Mais qu’on ne s’y méprenne pas : elle Croit… qu’un autre christianisme est possible. Et son regard critique n’a jamais ébranlé sa foi. « Quand j’entre dans une église, je ressens Sa présence », témoigne la jeune femme, ses grands yeux verts perdus dans le vague. Depuis l’âge de 6 ans, à chaque fois qu’Amélie a voulu « expérimenter Dieu », elle l’a rencontré. Et personne ne l’y a forcé. « Mes parents ne m’ont pas inscrite au catéchisme, raconte la jeune femme. Quand je suis entrée à l’aumônerie à 14 ans je ne connaissais même pas le Notre Père ». Pour cause : son père, un « instituteur laïcard » a du mal à comprendre l’engagement de sa fille. A la maison, la religion est «un sujet de crispation », résume Amélie. Mais à force de polémiques « il s’est un peu détendu », s’amuse l’étudiante en allemand.

Du christianisme marxiste

Après son intégration, elle fait sa première communion et sa confirmation. Sa motivation sans borne lui permet de dépasser son retard. Elle commence à animer des groupes de parole sur les textes, la famille, mais aussi… le sexe. « Il faut que l’Eglise abandonne cette image de la femme pure, compréhensive et douce. La sexualité fait partie des interrogations d’aujourd’hui », s’énerve la militante. Mais chaque chose en son temps. « Je ne crois pas que le FRAT et les JMJ soient le cadre pour les relations amoureuses. De toute façon, personne n’est à une heure prés », conclut sérieuse l’animatrice. Très, très à gauche, Amélie participe aux rassemblements féministes et à des assemblées générales non-mixtes. « J’ai toujours été choquée par les manifestations anti-IVG », affirme Amélie. Car sur l’avortement, la féministe est en « profond désaccord » avec l’Eglise. Pour elle, «un fœtus, n’est pas une vie  ». Par contre, cette chrétienne du XXIème siècle croit au sacrement du mariage. « Mais je l’imagine très tard dans ma vie, car il n’y a pas d’échec possible, affirme Amélie sûre d’elle. La vie en concubinage fait de toi un éternel pêcheur ». D’ailleurs, elle ne voit pas pourquoi les homosexuels n’auraient pas le droit à ce sacrement. Si c’est juste une question de capacité à procréer, « il suffit de leur accorder la possibilité d’adopter et puis avec les avancées scientifiques, on ne sait jamais…».
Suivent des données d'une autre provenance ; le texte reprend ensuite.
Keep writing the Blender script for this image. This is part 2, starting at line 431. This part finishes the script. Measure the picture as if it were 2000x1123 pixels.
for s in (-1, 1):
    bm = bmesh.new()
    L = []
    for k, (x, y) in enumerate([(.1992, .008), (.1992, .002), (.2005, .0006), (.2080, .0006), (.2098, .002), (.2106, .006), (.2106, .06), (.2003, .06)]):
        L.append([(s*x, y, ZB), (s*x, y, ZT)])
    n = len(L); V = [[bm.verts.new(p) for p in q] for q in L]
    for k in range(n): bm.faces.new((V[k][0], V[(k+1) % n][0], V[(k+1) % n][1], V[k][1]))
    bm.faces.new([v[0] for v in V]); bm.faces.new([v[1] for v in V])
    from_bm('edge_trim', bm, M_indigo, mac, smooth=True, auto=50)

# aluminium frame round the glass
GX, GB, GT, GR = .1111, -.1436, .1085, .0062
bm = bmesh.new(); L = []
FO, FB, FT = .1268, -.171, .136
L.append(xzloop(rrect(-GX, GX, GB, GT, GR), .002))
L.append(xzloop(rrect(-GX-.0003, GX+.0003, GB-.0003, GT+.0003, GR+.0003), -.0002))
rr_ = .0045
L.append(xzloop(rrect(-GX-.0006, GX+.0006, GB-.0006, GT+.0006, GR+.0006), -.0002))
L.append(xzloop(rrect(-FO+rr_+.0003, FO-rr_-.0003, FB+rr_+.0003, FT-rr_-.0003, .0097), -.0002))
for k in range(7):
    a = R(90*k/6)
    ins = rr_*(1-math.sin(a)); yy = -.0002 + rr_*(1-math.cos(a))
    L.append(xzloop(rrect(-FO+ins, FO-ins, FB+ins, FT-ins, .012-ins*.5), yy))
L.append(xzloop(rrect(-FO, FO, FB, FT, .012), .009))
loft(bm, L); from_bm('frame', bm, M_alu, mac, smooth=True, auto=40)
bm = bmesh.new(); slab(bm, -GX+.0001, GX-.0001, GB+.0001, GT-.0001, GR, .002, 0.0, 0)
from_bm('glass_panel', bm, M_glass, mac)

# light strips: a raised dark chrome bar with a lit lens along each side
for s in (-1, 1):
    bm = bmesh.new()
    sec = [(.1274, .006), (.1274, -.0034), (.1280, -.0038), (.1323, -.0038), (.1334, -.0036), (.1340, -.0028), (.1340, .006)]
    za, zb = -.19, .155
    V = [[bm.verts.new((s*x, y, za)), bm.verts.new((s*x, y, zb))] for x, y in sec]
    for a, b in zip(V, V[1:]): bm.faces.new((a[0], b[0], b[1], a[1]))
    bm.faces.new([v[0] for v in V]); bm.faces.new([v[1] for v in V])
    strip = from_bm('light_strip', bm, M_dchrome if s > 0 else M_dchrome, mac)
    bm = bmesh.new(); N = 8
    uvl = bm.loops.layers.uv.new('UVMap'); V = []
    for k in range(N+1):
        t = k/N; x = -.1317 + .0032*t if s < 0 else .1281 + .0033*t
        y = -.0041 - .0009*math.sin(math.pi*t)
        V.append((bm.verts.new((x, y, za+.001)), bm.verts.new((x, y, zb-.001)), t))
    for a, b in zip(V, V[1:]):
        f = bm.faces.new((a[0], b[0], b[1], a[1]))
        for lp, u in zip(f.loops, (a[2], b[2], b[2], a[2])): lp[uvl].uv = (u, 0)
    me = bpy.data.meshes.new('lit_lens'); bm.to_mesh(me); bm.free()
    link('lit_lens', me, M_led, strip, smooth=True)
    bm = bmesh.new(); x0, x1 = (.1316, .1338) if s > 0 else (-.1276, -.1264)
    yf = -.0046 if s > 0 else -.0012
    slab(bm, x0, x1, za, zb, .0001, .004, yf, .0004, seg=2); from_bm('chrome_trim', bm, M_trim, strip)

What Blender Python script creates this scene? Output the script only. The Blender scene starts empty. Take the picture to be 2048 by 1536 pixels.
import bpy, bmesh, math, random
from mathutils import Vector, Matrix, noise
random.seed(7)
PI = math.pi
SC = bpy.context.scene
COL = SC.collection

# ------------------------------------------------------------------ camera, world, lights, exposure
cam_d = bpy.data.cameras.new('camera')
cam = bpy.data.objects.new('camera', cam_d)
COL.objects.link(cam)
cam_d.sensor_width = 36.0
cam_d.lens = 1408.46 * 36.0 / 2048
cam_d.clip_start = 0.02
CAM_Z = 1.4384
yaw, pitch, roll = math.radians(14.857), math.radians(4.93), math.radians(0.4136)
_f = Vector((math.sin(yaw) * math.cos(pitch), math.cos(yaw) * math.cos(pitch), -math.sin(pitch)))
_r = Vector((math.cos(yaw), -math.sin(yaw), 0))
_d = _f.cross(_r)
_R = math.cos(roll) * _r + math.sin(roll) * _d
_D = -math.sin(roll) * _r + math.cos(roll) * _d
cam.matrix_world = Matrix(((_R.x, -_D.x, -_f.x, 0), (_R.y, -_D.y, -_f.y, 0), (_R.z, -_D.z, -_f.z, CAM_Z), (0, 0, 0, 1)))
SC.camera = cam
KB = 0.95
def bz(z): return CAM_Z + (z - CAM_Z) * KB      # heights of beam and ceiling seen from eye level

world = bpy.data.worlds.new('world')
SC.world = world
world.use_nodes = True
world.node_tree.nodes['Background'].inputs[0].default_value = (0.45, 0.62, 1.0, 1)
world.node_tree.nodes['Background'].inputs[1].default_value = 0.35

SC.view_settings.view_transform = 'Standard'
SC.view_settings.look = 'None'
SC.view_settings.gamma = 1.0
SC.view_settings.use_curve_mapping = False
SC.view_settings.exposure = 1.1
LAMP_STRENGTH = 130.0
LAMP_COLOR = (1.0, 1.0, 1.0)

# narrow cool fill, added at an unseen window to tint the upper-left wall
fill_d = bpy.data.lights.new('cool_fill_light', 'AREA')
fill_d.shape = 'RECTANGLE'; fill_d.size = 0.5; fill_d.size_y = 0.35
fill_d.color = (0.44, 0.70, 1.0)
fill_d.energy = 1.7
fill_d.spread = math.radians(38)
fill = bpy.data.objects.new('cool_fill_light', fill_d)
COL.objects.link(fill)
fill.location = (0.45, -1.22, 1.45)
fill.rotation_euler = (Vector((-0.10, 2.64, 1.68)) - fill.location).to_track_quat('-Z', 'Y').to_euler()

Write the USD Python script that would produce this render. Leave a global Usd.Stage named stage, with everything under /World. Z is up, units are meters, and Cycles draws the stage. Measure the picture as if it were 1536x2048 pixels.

En attendant, la jeune croyante s’imagine bien « institutrice dans quelques années et surtout militante syndicale et religieuse ». Une vie très remplie qui ne laissera pas forcément la place à des enfants. « Dans une société aussi pourrie, je n’ai pas très envie », tranche-t-elle. Mais pas question d’être pessimiste, Amélie a des rêves plein la tête. Son Eglise utopique, elle l’imagine avec tous les autres chrétiens, en prise avec la réalité, moins réactionnaire. Un endroit sans hiérarchie, où le pape ne serrerait pas la patte à Sarkozy et où les homos seraient acceptés… Une Eglise marxiste? «Ça serait pas mal oui… », conclut la jeune fille dans un éclat de rire.